Rappeler les nouveaux droits constitutionnels adoptés en 1946, c’est se rendre compte combien ils sont aujourd’hui malmenés. L’égalité hommes/femmes, le droit à la santé, le droit d’asile, le droit d’obtenir un emploi, le droit de grève, l’égal accès à l’instruction…rien n’échappe à la broyeuse néo-libérale et à sa volonté de mettre en pièces les solidarités.
Parcourir le Projet Pluriannuel des Dépenses de l’Etat 2011 à 2013 publié par Bercy est tout aussi éloquent. On peut en retenir que l’Etat, sous prétexte d’économies budgétaires a décidé de se désengager dans de très nombreux secteurs. Seul le ministère de la justice bénéficie de créations d’emplois nettes, essentiellement en faveur de l’administration pénitentiaire. Partout ailleurs, la règle du remplacement d’un fonctionnaire sur deux sera appliquée. A cela s’ajoutent des mesures qui aboutiront à fermer des hôpitaux, à geler le nombre de places dans les centres d’hébergement sociaux, à limiter la construction de logements sociaux…Et si, pendant la même période, le Projet des Dépenses de l’Etat prévoit un doublement des bénéficiaires du RSA , ce n’est pas par générosité.
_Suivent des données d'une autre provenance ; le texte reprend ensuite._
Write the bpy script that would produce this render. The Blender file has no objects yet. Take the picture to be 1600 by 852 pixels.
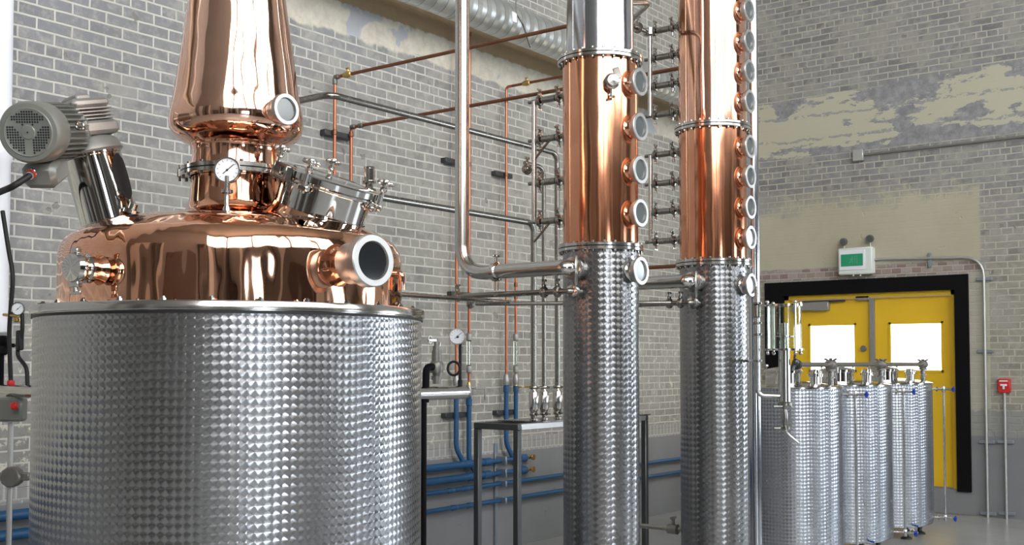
import bpy, math, random
from mathutils import Vector, Matrix
random.seed(7)
PI = math.pi
COL = bpy.context.scene.collection
SC = bpy.context.scene
V = Vector

# ------------------------------------------------------------------ camera
FOC = 1749.0; PITCH = math.radians(2.3); YAW = math.radians(37.25)
CAMZ = 1.61; HOR = 568.0; PY0 = HOR - FOC*math.tan(PITCH)
cam = bpy.data.cameras.new('camera'); cam_o = bpy.data.objects.new('camera', cam); COL.objects.link(cam_o)
cam_o.location = (0, 0, CAMZ)
cam_o.rotation_euler = (PI/2 + PITCH, 0, YAW)
cam.sensor_width = 36; cam.lens = 36*FOC/1600; cam.shift_y = (PY0-426)/1600
cam.clip_start = .05
SC.camera = cam_o
SC.view_settings.view_transform = 'Standard'; SC.view_settings.look = 'None'
SC.view_settings.gamma = 1; SC.view_settings.use_curve_mapping = False
SC.view_settings.exposure = 0.45

# ------------------------------------------------------------------ light levels
WIN_E = 6.0          # daylight in the panes
w = bpy.data.worlds.new('world'); SC.world = w; w.use_nodes = True
w.node_tree.nodes['Background'].inputs[0].default_value = (.75, .85, 1, 1)
w.node_tree.nodes['Background'].inputs[1].default_value = .6

F_ = V((-math.sin(YAW), math.cos(YAW), 0)); R_ = V((math.cos(YAW), math.sin(YAW), 0)); C_ = -F_; Z_ = V((0, 0, 1)); X_ = V((1, 0, 0)); Y_ = V((0, 1, 0))
EYE = V((0, 0, CAMZ))
def ray(px, py):
    fw = F_*math.cos(PITCH) + Z_*math.sin(PITCH); up = -F_*math.sin(PITCH) + Z_*math.cos(PITCH)
    return fw + R_*((px-800)/FOC) + up*((PY0-py)/FOC)
def onx(px, py, x): r = ray(px, py); return EYE + r*(x/r.x)
def ony(px, py, y): r = ray(px, py); return EYE + r*(y/r.y)
def ond(px, py, d): r = ray(px, py); return EYE + r*(d/r.dot(F_))
def zat(py, d): return ond(800, py, d).z
def zof(py, p): return zat(py, (V((p[0], p[1], 0))).dot(F_))

# ------------------------------------------------------------------ node helper
class S:
    def __init__(s, nt, k): s.nt = nt; s.k = k
    def m(s, op, b=None, c=None):
        n = s.nt.nodes.new('ShaderNodeMath'); n.operation = op
        for i, v in enumerate((s, b, c)):
            if v is None: continue
            if isinstance(v, S): s.nt.links.new(v.k, n.inputs[i])
            else: n.inputs[i].default_value = v
        return S(s.nt, n.outputs[0])
    def __add__(s, b): return s.m('ADD', b)
    def __sub__(s, b): return s.m('SUBTRACT', b)
    def __mul__(s, b): return s.m('MULTIPLY', b)
    def __truediv__(s, b): return s.m('DIVIDE', b)
    def lt(s, b): return s.m('LESS_THAN', b)
    def gt(s, b): return s.m('GREATER_THAN', b)
    def clamp01(s): return s.m('MAXIMUM', 0.0).m('MINIMUM', 1.0)
def sstep(x, a, b):
    n = x.nt.nodes.new('ShaderNodeMapRange'); n.interpolation_type = 'SMOOTHSTEP'
    x.nt.links.new(x.k, n.inputs[0]); n.inputs[1].default_value = a; n.inputs[2].default_value = b
    return S(x.nt, n.outputs[0])
def mixf(f, a, b):   # scalar mix
    return (a*(f*-1+1)) + (b*f) if isinstance(a, S) else (f*-1+1)*a + (b*f if isinstance(b, S) else f*b)
def mixc(nt, f, a, b):
    n = nt.nodes.new('ShaderNodeMix'); n.data_type = 'RGBA'
    if isinstance(f, S): nt.links.new(f.k, n.inputs[0])
    else: n.inputs[0].default_value = f
    for i, v in ((6, a), (7, b)):
        if isinstance(v, S): nt.links.new(v.k, n.inputs[i])
        else: n.inputs[i].default_value = (*v, 1)
    return S(nt, n.outputs[2])
def noise(nt, vec, scale, detail=4, rough=.55, off=0):
    n = nt.nodes.new('ShaderNodeTexNoise'); n.inputs['Scale'].default_value = scale
    n.inputs['Detail'].default_value = detail; n.inputs['Roughness'].default_value = rough
    if off:
        mp = nt.nodes.new('ShaderNodeMapping'); mp.inputs['Location'].default_value = (off, off*1.7, off*.6)
        nt.links.new(vec.k, mp.inputs[0]); nt.links.new(mp.outputs[0], n.inputs['Vector'])
    else: nt.links.new(vec.k, n.inputs['Vector'])
    return S(nt, n.outputs['Fac'])
def comb(nt, x, y, z):
    n = nt.nodes.new('ShaderNodeCombineXYZ')
    for i, v in enumerate((x, y, z)):
        if isinstance(v, S): nt.links.new(v.k, n.inputs[i])
        else: n.inputs[i].default_value = v
    return S(nt, n.outputs[0])
def newmat(name):
    m = bpy.data.materials.new(name); m.use_nodes = True
    return m, m.node_tree, m.node_tree.nodes['Principled BSDF']
def coords(nt, kind='Object'):
    if kind == 'World': n = nt.nodes.new('ShaderNodeNewGeometry'); return S(nt, n.outputs['Position'])
    n = nt.nodes.new('ShaderNodeTexCoord'); return S(nt, n.outputs[kind])
def sep(v):
    n = v.nt.nodes.new('ShaderNodeSeparateXYZ'); v.nt.links.new(v.k, n.inputs[0]); return [S(v.nt, n.outputs[i]) for i in range(3)]
def bump(nt, bs, h, strength, dist):
    b = nt.nodes.new('ShaderNodeBump'); b.inputs['Strength'].default_value = strength; b.inputs['Distance'].default_value = dist
    nt.links.new(h.k, b.inputs['Height']); nt.links.new(b.outputs[0], bs.inputs['Normal'])

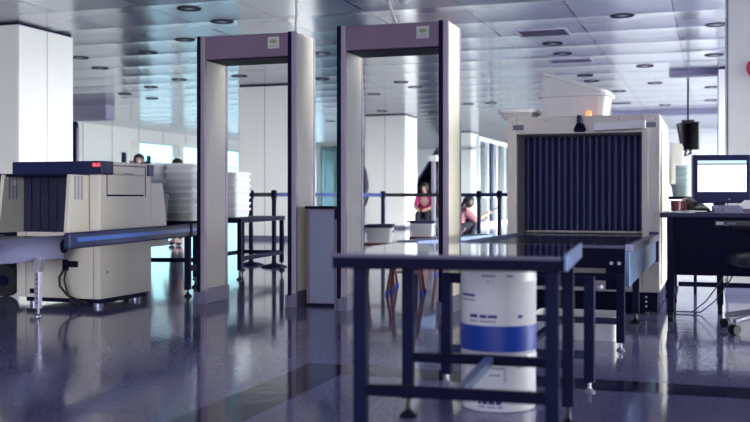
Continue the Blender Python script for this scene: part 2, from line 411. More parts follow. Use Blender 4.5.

Il faut partout rogner les dépenses : "le pouvoir d’achat de l’Etat connaîtra une baisse sur les trois années de programmation et ce dès 2011" peut-on lire dans le rapport rédigé par les services de M Baroin. Le projet, écrit ensuite sans rire le rapporteur, "est équitable".
Il s’agit de "recentrer l’état sur son coeur de métier". Certes, toutes les lois sociales ne seront pas abolies. Les congés payés jouent un rôle trop important dans l’économie des loisirs pour qu’ils soient remis an cause. Mais l’ambition sarkozienne est bien de cantonner le rôle de l’état à celui d’état-gendarme.
Tout ce qui est de l’ordre strict des solidarités doit être réduit au minimum. Après avoir répété à satiété que l’Etat-Providence était malade, sous prétexte de le maintenir en vie, le pouvoir actuel prépare ses funérailles.